Zlatan Ibrahimovic ha detto: «Vieira è il compagno da cui ho imparato di più».
«Entrambi vivevamo per la competizione, anche in allenamento. Lo stesso vale per i nostri compagni: penso a Buffon, Cannavaro e Thuram alla Juve, a Cambiasso, Zanetti e Stankovic nell’Inter».

Tra lei e Ibra non sono mancati scontri.
«Fa parte del calcio. Ma siamo buoni amici: nel calcio non c’è niente di personale. Per alzare il livello della squadra, dobbiamo essere esigenti con i nostri compagni».

Lei era in campo nella finale del Mondiale 2006, testata di Zidane a Materazzi.
«Ogni tanto capita di perdere la testa. Mi dispiace per l’uomo Zidane e per noi francesi: con lui in campo, avremmo vinto. Se potessi scegliere una partita da rigiocare, sarebbe quella. Ma l’Italia avrebbe meritato nella finale dell’Europeo nel 2000».

L’allenatore con cui avrebbe voluto lavorare?
«Jurgen Klopp».

Prima di scegliere Chivu, l’Inter l’ha cercata?
«Ho letto e sentito tanto, ma a me non è arrivato nulla. E io volevo solo lavorare nel Genoa anche per i tifosi: eccezionali».

Il Ferraris è davvero così speciale?
«Il popolo genoano ha una passione incredibile, si crea un’atmosfera che mi fa pensare all’Inghilterra».

Julio Velasco dice: «L’allenatore deve uccidere il giocatore che è in lui».
«Sono totalmente d’accordo.
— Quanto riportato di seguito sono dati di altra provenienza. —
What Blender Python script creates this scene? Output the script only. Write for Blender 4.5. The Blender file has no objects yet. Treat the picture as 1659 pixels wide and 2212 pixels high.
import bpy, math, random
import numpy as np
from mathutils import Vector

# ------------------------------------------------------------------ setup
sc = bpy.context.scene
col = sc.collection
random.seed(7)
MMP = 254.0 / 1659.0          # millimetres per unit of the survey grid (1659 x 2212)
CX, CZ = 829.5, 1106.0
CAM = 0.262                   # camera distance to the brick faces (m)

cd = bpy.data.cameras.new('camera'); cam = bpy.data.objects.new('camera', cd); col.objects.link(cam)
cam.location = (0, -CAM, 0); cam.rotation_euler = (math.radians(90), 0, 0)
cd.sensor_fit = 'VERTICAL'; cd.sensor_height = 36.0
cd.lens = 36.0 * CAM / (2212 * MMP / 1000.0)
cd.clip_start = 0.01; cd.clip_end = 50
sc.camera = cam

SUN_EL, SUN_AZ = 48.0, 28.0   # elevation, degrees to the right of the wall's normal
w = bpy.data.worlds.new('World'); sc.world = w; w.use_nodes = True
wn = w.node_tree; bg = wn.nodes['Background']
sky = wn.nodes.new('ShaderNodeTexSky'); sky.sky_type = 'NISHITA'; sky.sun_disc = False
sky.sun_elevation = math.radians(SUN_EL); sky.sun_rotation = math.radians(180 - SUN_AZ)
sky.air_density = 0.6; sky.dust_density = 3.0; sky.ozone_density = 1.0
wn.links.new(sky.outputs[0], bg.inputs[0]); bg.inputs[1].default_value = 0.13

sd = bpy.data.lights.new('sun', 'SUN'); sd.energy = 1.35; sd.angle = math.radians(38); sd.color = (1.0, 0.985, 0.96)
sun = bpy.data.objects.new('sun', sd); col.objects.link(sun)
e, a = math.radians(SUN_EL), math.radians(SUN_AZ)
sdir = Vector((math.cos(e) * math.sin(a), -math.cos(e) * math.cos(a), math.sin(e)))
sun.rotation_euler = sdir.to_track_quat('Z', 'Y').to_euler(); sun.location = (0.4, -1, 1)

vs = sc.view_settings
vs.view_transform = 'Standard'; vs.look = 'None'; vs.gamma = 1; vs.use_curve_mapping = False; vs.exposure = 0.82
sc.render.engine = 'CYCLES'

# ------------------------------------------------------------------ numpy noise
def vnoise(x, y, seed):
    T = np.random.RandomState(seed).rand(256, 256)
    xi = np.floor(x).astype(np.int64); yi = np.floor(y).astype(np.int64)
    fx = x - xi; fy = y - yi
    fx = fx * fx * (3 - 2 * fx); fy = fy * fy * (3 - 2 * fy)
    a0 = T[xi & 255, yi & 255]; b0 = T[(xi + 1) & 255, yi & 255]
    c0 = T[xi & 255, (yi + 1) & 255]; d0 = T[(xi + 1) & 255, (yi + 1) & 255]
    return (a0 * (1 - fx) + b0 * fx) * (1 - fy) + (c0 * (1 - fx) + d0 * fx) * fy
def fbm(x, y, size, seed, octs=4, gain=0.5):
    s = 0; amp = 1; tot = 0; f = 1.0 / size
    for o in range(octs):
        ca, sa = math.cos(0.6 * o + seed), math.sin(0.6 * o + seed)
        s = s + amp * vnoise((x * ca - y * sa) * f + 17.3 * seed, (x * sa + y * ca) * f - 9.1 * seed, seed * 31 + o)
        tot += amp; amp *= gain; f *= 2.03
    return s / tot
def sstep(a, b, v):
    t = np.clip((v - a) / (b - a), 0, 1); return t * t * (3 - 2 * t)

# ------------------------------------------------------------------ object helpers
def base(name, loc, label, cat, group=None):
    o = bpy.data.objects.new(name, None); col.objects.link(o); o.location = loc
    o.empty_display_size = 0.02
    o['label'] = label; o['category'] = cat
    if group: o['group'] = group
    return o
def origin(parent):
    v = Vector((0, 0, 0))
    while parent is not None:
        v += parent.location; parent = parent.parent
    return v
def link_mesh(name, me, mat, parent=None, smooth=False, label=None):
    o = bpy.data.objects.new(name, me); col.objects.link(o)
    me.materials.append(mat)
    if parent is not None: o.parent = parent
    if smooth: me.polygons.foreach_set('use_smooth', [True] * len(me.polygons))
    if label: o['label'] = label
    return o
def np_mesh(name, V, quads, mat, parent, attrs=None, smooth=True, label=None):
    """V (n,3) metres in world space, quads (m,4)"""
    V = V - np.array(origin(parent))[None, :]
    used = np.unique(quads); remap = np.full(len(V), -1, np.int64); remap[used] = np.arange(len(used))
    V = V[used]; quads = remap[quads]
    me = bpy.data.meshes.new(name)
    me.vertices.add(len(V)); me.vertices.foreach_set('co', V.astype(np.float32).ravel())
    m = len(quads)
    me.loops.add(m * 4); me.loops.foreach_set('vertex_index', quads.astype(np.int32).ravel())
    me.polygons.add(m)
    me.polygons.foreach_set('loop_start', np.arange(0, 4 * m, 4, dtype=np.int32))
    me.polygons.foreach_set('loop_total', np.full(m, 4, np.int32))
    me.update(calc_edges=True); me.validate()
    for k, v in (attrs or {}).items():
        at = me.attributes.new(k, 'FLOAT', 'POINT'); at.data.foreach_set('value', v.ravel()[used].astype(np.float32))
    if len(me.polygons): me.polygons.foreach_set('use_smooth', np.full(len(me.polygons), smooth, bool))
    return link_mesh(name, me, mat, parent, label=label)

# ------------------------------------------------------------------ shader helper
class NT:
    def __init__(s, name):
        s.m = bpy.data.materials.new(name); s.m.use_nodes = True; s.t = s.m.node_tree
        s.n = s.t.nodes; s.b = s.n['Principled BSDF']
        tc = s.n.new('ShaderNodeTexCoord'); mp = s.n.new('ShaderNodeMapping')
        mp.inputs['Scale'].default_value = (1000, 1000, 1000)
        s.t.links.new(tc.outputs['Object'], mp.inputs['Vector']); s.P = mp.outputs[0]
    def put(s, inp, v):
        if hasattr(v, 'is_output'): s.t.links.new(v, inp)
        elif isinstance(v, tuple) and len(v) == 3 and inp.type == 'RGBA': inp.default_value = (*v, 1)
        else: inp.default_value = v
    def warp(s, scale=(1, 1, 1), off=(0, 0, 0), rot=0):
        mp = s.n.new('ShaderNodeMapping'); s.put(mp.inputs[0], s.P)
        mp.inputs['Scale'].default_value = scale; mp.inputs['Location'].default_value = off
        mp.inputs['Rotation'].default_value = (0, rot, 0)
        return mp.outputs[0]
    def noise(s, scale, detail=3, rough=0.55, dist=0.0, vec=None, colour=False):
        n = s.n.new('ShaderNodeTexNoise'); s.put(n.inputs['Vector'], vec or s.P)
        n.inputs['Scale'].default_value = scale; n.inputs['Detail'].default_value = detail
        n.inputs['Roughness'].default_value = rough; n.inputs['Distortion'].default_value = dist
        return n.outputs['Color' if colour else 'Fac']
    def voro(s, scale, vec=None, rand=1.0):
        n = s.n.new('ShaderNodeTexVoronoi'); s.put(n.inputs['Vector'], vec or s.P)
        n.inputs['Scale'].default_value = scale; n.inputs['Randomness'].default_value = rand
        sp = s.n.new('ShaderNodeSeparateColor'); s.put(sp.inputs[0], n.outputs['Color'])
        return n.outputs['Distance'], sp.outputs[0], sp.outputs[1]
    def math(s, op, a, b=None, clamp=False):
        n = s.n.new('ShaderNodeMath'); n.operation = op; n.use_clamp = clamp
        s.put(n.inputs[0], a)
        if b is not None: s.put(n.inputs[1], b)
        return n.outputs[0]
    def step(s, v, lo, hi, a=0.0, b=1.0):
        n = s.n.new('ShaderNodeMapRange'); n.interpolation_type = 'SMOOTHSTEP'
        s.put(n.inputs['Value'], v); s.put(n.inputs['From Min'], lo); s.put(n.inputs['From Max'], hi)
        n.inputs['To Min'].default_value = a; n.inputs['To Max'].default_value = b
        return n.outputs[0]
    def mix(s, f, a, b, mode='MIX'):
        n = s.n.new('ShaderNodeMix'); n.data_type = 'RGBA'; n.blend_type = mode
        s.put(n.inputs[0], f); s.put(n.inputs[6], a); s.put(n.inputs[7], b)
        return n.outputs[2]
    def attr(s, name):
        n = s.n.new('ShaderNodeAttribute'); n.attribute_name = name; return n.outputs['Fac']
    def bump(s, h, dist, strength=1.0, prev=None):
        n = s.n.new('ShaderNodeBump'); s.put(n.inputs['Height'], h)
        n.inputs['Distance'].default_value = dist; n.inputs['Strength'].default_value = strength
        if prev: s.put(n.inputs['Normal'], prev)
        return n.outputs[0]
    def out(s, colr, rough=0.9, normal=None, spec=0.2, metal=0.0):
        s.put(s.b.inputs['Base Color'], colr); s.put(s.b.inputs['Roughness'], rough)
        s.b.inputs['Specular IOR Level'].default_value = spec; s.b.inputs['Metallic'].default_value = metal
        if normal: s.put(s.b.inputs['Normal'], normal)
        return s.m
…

Ed è la cosa più difficile da fare. Non mi piace parlare del mio passato, devo essere credibile come allenatore. Ho messo il Vieira calciatore nell’armadietto, ho chiuso a chiave e l’ho buttata via».

Lei è uno dei pochi allenatori neri: non un buon segno nella lotta al razzismo.
«Combattiamo il razzismo con una t-shirt e una foto, mi sto stufando. Non si parla della mancata diversità in panchina, nel ruolo di direttore sportivo, tra i presidenti, nelle più grandi istituzioni come Uefa e Fifa. C’è bisogno di più diversità anche ad alto livello. Deve partire tutto da lì».